The most pressing deal is the $ 3.35 billion East African Crude Pipeline Project (EACOP). This has an impact on the fate of the $ 4billion refinery.

But the other big issue is the $ 900 million Tullow Oil farmout to CNOOC and Total. Oil field projects or upstream projects worth over $ 10 billion are also facing some challenges.

Pipeline dispute

The dispute over the pipeline is clear. The oil companies want more oil for the pipeline. They say this is the only way it can make financial sense. But Museveni wants to retain some oil for his pet project; the oil refinery. This project is so important to him that, according to sources, Museveni is prepared to kill the pipeline to save the refinery.

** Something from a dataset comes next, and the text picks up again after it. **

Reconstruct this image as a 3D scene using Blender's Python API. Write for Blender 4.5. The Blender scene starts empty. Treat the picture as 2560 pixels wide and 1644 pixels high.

The dispute revolves around the volume of oil Uganda has, which is not that much. Uganda currently has slightly over a billion barrels of recoverable oil. Of this, it is estimated to produce between 230,000 and 250,000 barrels per day of oil. Government wants to put 60,000 barrels of this to go into a planned refinery. This leaves 170,000 barrels for the pipeline for export by oil companies.

3 comments

  1. Dr. Eng. Kant Ateenyi

    Countrymen and pan Africanists elsewhere:
    This is the tragedy of our failure to develop our engineering skills and continental integration.
    I have said this a thousand and one times – and will never tire of it: For our continent to free itself from these exploitative practices of being a mere source of ‘low value’ commodities and labour but a consumer of ‘extra-high value’ products and services, we must prioritise both engineering education/training and political integration. I can tell you with authority that this is what has made the difference in China and India. In both, huge initially poor and illiterate populations were deliberately tuned to nurture mathematical and psycho-motor development minds that combined to develop hand – and (for China), other limbs skills. Then, craftsmanship, understanding of and making good use of the physical sciences followed just as – water flows down hill (unless forced otherwise). The two countries are now harvesting that investment to the ‘bewilderment’ of others.
    For Uganda on oil, it would be best to hold our ground and work tirelessly now to develop our refining skills. This nonsense of shipping the little oil reserves all the way to outsiders has to be checked. I know we have over committed ourselves on infrastructural financing in expectation of the pseudo ‘oil boom’. But now, we need to understand that the same infrastructure can still be used on other economic activities in the meantime (as we develop our internal oil refining skills – not rocket science – which in itself, is not necessarily out of reach anyway). We can for example, patriotically work on our Agriculture and food processing and marketing to feed the hungry of the world; we can work on our relatively superior education (compared to many surrounding countries) to attract other African learners, the brightest and ablest of whom, we should deliberately integrate in our own as highly skilled labour force. I can go on and on —-. The opportunities minus crude oil donations to outsiders are limitless. It is just our collective will that limits us.

    • Brother you’re right…so right
      But don’t forget there’s none more impatient than a fast aging men.
      HE is bound to throw in the towel for the sake of setting foot in “Cannan” during his lifetime.